Saul cast the blame of his misconduct upon the people. Not only does he speak of them as the agents whom he could not control, but he declares that they were the authors of his disobedience, inasmuch as he was constrained to sanction their conduct through fear of their displeasure, verses 21 and 24.
This is the very rock on which all self-complacent Pharisees are accustomed to stumble. It is not owing to any lack of inclination in themselves, that they do not serve God more perfectly, they will say—but to their situation and circumstances in life. It would be in vain for them to stem the torrent that carries all before it. Were they to follow the Lord fully, and to carry into effect the commands of God according to their full import, they would be altogether singular; and therefore they conform to the will of others, not from inclination, but necessity.
But let me ask: Are we to obey man in opposition to God? Are we to “follow a multitude to do evil?” Even Saul himself acknowledged, that in such a compliance “he had greatly sinned, verses 21 and 24;” and we may be sure that no such excuses will avail us at the judgment-seat of Christ.

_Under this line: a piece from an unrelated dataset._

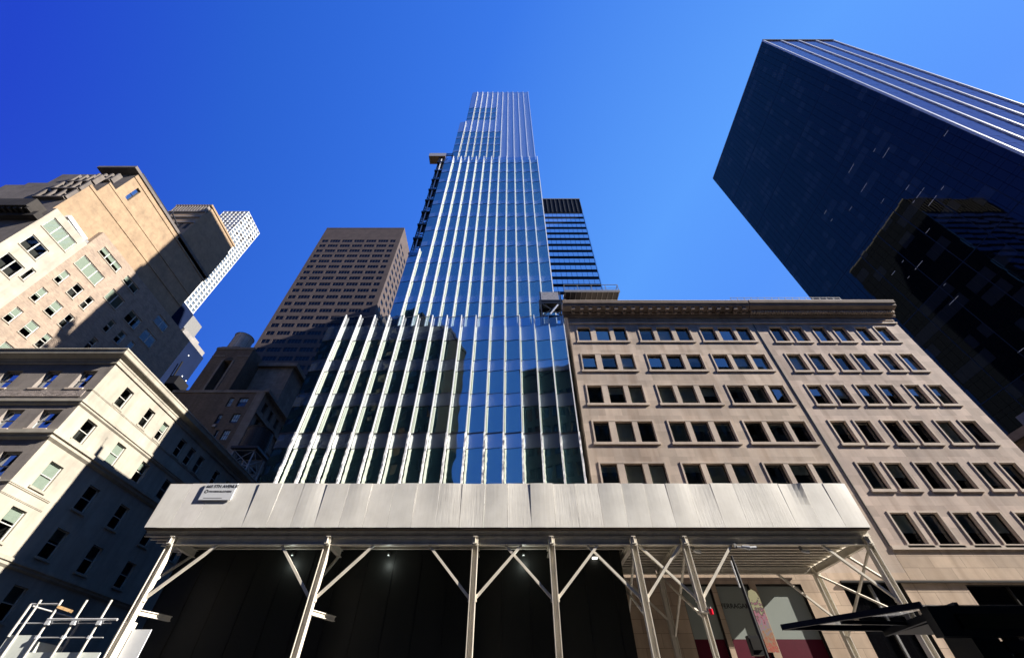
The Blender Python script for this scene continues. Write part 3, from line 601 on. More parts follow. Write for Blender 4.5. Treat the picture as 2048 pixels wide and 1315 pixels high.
def belt(parent, z, h, p, m='cream', prof=None, x0=fx0, y1=CY+36):
    mb = MB(); prof = prof or ((0,0),(p*.6,h*.25),(p*.6,h*.5),(p,h*.6),(p,h),(0,h))
    for (a, za), (b, zb_) in zip(prof, prof[1:]):
        mb.face([(x0,CY-a,z+za),(CX+a,CY-a,z+za),(CX+b,CY-b,z+zb_),(x0,CY-b,z+zb_)], M[m]); mb.face([(CX+a,CY-a,z+za),(CX+a,y1,z+za),(CX+b,y1,z+zb_),(CX+b,CY-b,z+zb_)], M[m])
    return mb
belt(cb, KZ(27.3), KZ(28.65)-KZ(27.3), .75, prof=((-.1,0),(.12,.02),(.14,.3),(.2,.36),(.22,.5),(.6,.72),(.66,.78),(.7,1.1),(.78,1.2),(.76,1.3),(-.2,1.34),(-8,1.35))).build('cornice', cb)
belt(cb, KZ(22.55), .5, .22).build('belt_course', cb); belt(cb, KZ(19.15), .75, .34).build('belt_course', cb); belt(cb, KZ(24.15), .16, .06).build('belt_course', cb)
belt(cb, KZ(15.45), .22, .10, y1=K(33.8)).build('belt_course', cb); belt(cb, KZ(10.9), .6, .25).build('belt_course', cb); belt(cb, KZ(14.75), .15, .06, y1=K(33.8)).build('belt_course', cb)
for k in range(4):
    pass

# ------------------------------------------------------------------ tall tan building behind it
k2 = 33/28
def T(v): return v*k2
def TZ(z): return (z-1.6)*k2+1.6
tb = thing('apartment_building', 'tall tan building with a bare stucco side wall at the upper left', 'building', (-85, 55, 0))
TXW = -64*k2
big = [('two',29.1,47.2,31.8,49.45,0),('two',29.3,43.2,31.8,45.5,0),('three',28.8,51.1,33.0,53.35,1),('three',34.85,50.9,39.15,53.1,.9),('three',35.6,55.1,39.7,56.55,.5),('two',41.2,55.1,44.2,56.5,.6),('two',41.2,50.8,44.0,53.0,.9),('one',32.2,44.2,32.9,46.2,0),('two',45.8,50.8,48.6,53.0,.4),('two',50,54.6,53,56.5,.3),('two',50,50.6,53,52.8,.3)]
small = []
for z in (49.5-2.4, 45.45-2.3, 41.4-2.3, 37.4-2.3, 33.3-2.3):
    for y, ww in ((34.85,1.0),(37.2,1.35),(39.7,1.0),(44.6,1.0),(47,1.35),(49.5,1.0)): small.append(('sash', y, z, y+ww, z+2.25, pick((0,.3,.6,.6,.9))))
allw = big + small
mb = MB(); y0 = T(28)
holes = [(T(a)-y0, TZ(z0), T(b)-y0, TZ(z1)) for s_, a, z0, b, z1, bl in allw]
# lower block: cream bay then buff brick
cut = T(33.9)-y0
wall(mb, (TXW,y0,0), *SX, cut, TZ(54.5), [h for h in holes if h[0] < cut], .2, M['cream'], M['cream'], M['dkroom'], 1.2)
wall(mb, (TXW,y0+cut,0), *SX, T(58.5)-y0-cut, TZ(57.9), [(h[0]-cut,h[1],h[2]-cut,h[3]) for h in holes if h[0] >= cut], .2, M['pinkbrick'], M['pinkbrick'], M['dkroom'], 1.2)
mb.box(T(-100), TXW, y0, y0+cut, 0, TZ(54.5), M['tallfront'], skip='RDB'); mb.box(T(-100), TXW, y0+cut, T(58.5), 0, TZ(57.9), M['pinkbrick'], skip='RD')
mb.build('wall', tb)
for s_, a, z0, b, z1, bl in allw:
    window(tb, (TXW,T(a),TZ(z0)), SX[0], SX[2], T(b)-T(a), TZ(z1)-TZ(z0), .16, s_ if s_ != 'one' else 'fixed', 'whiteframe', blind=bl, bm='blind', fw=.13, sill='cream')
# upper block, set back a little, stepped front
ub = MB(); ux = TXW - .9
def blk(yf, yb, za, zb, x1=ux, x0=T(-78), m='tanstucco'): ub.box(x0, x1, T(yf), T(yb), TZ(za), TZ(zb), M[m], skip='D')
wall(ub, (ux,T(28.05),TZ(54)), *SX, T(52.7)-T(28.05), TZ(62)-TZ(54), [], .3, M['tanstucco'], M['tanstucco'], M['dkroom'])
wall(ub, (ux,T(29.15),TZ(62)), *SX, T(52.7)-T(29.15), TZ(65.1)-TZ(62), [], .3, M['tanstucco'], M['tanstucco'], M['dkroom'])
sl_ = (T(31.95)-T(30.35), TZ(65.9)-TZ(65.1), T(32.75)-T(30.35), TZ(69.3)-TZ(65.1))
wall(ub, (ux,T(30.35),TZ(65.1)), *SX, T(52.7)-T(30.35), TZ(71)-TZ(65.1), [sl_], .5, M['tanstucco'], M['tanstucco'], M['dkroom'], 2)
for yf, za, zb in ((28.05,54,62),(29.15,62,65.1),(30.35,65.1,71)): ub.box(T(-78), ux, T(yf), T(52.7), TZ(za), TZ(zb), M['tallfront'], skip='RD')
ub.box(ux-.01, ux+.12, T(28.0), T(52.7), TZ(61.6), TZ(62.05), M['tanstucco']); ub.box(ux-.01, ux+.1, T(29.1), T(52.7), TZ(64.8), TZ(65.15), M['tanstucco']); ub.box(ux-.01, ux+.14, T(30.3), T(52.7), TZ(69.9), TZ(70.2), M['tanstucco'])
ub.build('upper_wall', tb)
window(tb, (ux,T(31.95),TZ(65.9)), SX[0], SX[2], sl_[2]-sl_[0], sl_[3]-sl_[1], .3, 'sash', 'darkmetal', gm='glassblue', fw=.1)
mb = MB(); mb.box(T(-71.2), ux+.25, T(29.1), T(53), TZ(71), TZ(71.6), M['tallfront']); mb.build('roof_slab', tb)
mb = MB()                                                           # front balconies and dark cornice seen edge on
mb.box(T(-72), TXW+.05, T(27.2), T(28), TZ(51.2), TZ(52.2), M['nearblack']); mb.box(T(-72), TXW-1.2, T(26.3), T(28), TZ(52.2), TZ(54.0), M['nearblack'])
for i in range(9): x = T(-71.5)+i*.95; mb.box(x, x+.4, T(26.5), T(28), TZ(51.75), TZ(52.2), M['nearblack'])
mb.build('front_cornice', tb)
for z, x0, y in ((57.3,-69.5,28.3),(60.0,-69.0,28.3),(62.6,-68.6,28.4),(65.6,-68.4,29.5)):
    mb = MB(); mb.box(T(x0), ux-.3, T(y-.75), T(y), TZ(z)-.15, TZ(z)+.12, M['tallfront'])
    for i in range(4): xx = T(x0)+(ux-.4-T(x0))*i/3; mb.box(xx, xx+.35, T(y-.7), T(y), TZ(z)+.12, TZ(z)+2.7, M['tallfront'])
    mb.build('balcony', tb)
ph = MB(); px = ux; ph.box(T(-72.5), px, T(42.8), T(53), TZ(70), TZ(80.5), M['tanstucco']); ph.box(T(-72.5), px-.1, T(43.2), T(52.8), TZ(80.5), TZ(83), M['tanstucco'])
for i in range(13):
    x = T(-72.4)+i*((px-T(-72.4))/13); ph.box(x, x+.3, T(42.6), T(43.2), TZ(80.5), TZ(83.6), M['creamgrey'])
for z in (76.2, 78.4, 80.6): ph.box(T(-72.6), px+.03, T(42.55), T(42.8), TZ(z), TZ(z)+.45, M['creamgrey'])
for i in range(5): x = T(-71.8)+i*1.7; ph.box(x, x+.8, T(42.75), T(42.82), TZ(74), TZ(76), M['dkroom'])
ph.box(T(-72.6), px+.05, T(42.6), T(53.05), TZ(83.2), TZ(83.7), M['tanstucco']); ph.build('bulkhead', tb)
mb = MB(); mb.bar((ux+.1,T(38.6),TZ(71.6)),(ux+.1,T(38.6),TZ(73.5)),.12,.12,M['blackmetal']); mb.bar((ux+.16,T(38.5),TZ(72.6)),(ux+.16,T(41.0),TZ(72.0)),.2,.2,M['blackmetal']); mb.bar((ux+.1,T(30.5),TZ(71.7)),(ux+.1,T(38.2),TZ(71.7)),.3,.3,M['blackmetal']); mb.build('roof_rail', tb)
mb = MB(); mb.box(TXW-3.2, TXW-.2, T(30.0), T(33.6), TZ(54.5), TZ(54.5)+.6, M['whiteframe']); mb.bar((TXW-.4,T(29.6),TZ(55.2)),(TXW-.5,T(33.3),TZ(54.9)),.8,.7,M['signwhite']); mb.bar((TXW-.3,T(31.5),TZ(54.7)),(TXW-.2,T(33.8),TZ(54.8)),.25,.5,M['greymetal']); mb.build('roof_duct', tb)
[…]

Let me, then, declare to you,
IV. Their impending doom.
Saul was rejected by God.
He might have urged in his behalf, that the command which had been given him, left him a discretion to exercise mercy; and, at all events, his desire had been to honor God with sacrifices which must otherwise have been withheld. But the commands of God leave nothing to our discretion. We are not at liberty to restrict any one of them; but are bound to execute them all in their full extent. And as Saul, in deviating from God’s command, had, in fact, “rejected the word of the Lord; God in righteous indignation, rejected him, verse 23.”
And what better fate awaits us who limit the commands of God?
It is in vain for us to dispute against the commands of God, as too strict, or too difficult. We are not called to dispute, but to obey. Nor is it a partial obedience that will suffice; nor are we at liberty to commute obedience for sacrifice. Nothing is left to us, but to obey; and, if we would please the Lord, we must “follow him fully;” our obedience must be entire and unreserved; and, if it is not unreserved, we are guilty of direct and positive “rebellion, which is declared by God himself to be, in his sight, even as idolatry;” for, whatever we may think to the contrary, there is little to choose between disobedience to the true God, and obedience to a false one, verse 23.
I declare, then, to all of you, my brethren, that, to whatever privileges you have been exalted by God himself, you will have reason to curse the day wherein you ever listened to man in opposition to God, or withheld from God the entire obedience of your souls. By whatever excuses you may palliate such conduct, I declare to you, before God, that it is rebellion against him, and that, as rebels, he will reject you in the day of judgment!
As an application of this subject, there is only one thing which I would say; and that is, Take the Holy Scriptures, in everything, for your guide.
Do not call anything “A hard saying John 6:60.” You may not be able to understand the reasons of God’s commands, or to appreciate his reasons aright, if they were stated to you. Doubtless, to study their real import is your duty; but when that is once ascertained, you have nothing to do but to obey them. You are not to sit in judgment upon them, or to lower their demands. If the whole world urges you to depart from them, you are never to comply. For God you are to live; and, if need be, for God you are to die. It is on these terms alone that you can ever be acknowledged as Christ’s disciples, Matthew 10:38-39. If, then, “you have been called to God’s kingdom and glory,” see that you “walk worthy of your high calling.” “Be faithful unto death, and God will give you the crown of life!”